Contrast the abovementioned statements with le Carré’s deeply pro-Israel and pro-Jewish statements in his 1998 interview with Douglas Davis for the Jewish World Review. During his visit to Israel to conduct research for The Little Drummer Girl, le Carré told Davis, he experienced “the most extraordinary carnival of human variety that I have ever set eyes on, a nation in the process of re-assembling itself from the shards of its past, now Oriental, now Western, now secular, now religious, but always anxiously moralizing about itself with Maoist ferocity, a nation crackling with debate, rediscovering its past while it fought for its future.” 

Davis quoted le Carré: “‘No nation on earth,’ he says passionately, ‘was more deserving of peace – or more condemned to fight for it.’” 

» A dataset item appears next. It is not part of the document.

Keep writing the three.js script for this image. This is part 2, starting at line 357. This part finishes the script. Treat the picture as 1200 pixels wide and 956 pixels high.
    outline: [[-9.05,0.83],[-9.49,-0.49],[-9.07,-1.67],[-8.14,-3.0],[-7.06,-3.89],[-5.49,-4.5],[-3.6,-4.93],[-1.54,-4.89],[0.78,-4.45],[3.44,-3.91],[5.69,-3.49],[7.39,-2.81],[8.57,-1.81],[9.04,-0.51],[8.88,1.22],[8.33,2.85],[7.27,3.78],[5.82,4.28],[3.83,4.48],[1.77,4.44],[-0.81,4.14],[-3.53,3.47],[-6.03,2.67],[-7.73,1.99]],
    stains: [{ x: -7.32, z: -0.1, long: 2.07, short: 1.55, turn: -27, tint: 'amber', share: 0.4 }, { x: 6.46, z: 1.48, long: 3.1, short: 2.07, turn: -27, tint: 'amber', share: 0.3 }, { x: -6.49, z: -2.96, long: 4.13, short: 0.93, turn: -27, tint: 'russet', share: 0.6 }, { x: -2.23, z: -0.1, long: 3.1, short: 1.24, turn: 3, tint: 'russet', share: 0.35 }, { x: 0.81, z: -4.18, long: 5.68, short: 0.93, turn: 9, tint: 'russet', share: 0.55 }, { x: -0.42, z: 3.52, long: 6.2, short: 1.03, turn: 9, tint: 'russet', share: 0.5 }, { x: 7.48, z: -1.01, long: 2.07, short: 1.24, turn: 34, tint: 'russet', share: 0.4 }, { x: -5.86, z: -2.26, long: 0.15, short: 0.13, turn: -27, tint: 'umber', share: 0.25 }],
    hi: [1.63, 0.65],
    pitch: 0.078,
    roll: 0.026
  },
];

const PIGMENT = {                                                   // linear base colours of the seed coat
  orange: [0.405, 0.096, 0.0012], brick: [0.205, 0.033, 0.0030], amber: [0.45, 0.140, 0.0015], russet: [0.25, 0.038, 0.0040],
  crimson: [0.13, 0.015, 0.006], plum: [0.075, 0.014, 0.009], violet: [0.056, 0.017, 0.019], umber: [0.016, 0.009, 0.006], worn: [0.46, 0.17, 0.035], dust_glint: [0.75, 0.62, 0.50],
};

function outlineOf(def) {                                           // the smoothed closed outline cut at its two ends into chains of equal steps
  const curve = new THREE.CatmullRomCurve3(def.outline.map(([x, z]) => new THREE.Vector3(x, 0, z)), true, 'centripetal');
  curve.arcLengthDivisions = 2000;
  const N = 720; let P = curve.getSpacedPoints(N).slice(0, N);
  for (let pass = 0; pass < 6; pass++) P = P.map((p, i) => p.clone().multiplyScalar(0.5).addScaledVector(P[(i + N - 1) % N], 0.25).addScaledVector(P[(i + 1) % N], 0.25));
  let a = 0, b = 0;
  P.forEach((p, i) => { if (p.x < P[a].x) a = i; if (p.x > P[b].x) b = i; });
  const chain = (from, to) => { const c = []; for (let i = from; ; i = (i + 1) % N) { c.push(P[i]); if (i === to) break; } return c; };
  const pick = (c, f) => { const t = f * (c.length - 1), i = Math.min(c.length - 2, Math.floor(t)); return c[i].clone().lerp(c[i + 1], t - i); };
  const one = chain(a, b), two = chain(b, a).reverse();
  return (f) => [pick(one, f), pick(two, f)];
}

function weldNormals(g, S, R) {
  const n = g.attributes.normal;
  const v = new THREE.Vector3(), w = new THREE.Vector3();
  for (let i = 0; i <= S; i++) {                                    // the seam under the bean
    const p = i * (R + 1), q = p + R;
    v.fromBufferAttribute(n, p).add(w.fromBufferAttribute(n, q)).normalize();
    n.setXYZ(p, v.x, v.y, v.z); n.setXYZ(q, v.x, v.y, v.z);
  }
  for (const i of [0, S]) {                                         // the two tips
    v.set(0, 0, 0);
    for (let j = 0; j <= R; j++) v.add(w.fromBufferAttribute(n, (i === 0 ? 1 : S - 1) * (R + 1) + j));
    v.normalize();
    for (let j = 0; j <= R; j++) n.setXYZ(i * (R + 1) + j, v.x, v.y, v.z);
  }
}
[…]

A question that frustrates many aficionados of le Carré’s public intellectual life and his oeuvre: Which side was he on with respect to Israel and the Palestinians?

Le Carré’s answer in 1998: “Where I began – only more so. I mean, I stood – and stand – wholeheartedly behind the nation-state of Israel as the homeland and guardian of Jews everywhere. And wholeheartedly behind the peace process as the guarantor not only of Israel’s survival, but of the Palestinian survival also.” 

He adds, “I’m afraid the truth is that, in fiction as in politics, the extreme center is a pretty dangerous place to be. It’s where you draw the fire from the fanatics on both sides.” 

One can grapple with the layers of le Carré’s divided self toward Jews and Israel ad infinitum. His rejection a year before his death of Jeremy Corbyn, the personification of a movement that seeks the abolition of Israel, suggests le Carré broke with his unsavory post-9/11 comments about the Jewish state. 

There is undoubtedly a pressing need for more literary interrogation (and scholarly studies) of le Carré’s books that feature Jewish characters and Israel. Le Carré can be coy, blunt and shield his characters behind appearances. The ethical struggles of many of his Jewish and Israeli characters undoubtedly resonate with his Jewish and Israeli readers.

Absent unpublished archival material about le Carré and Israel, le Carré connoisseurs will be stuck with a spymaster who, like Markus Wolf, is loath to reveal his entire face.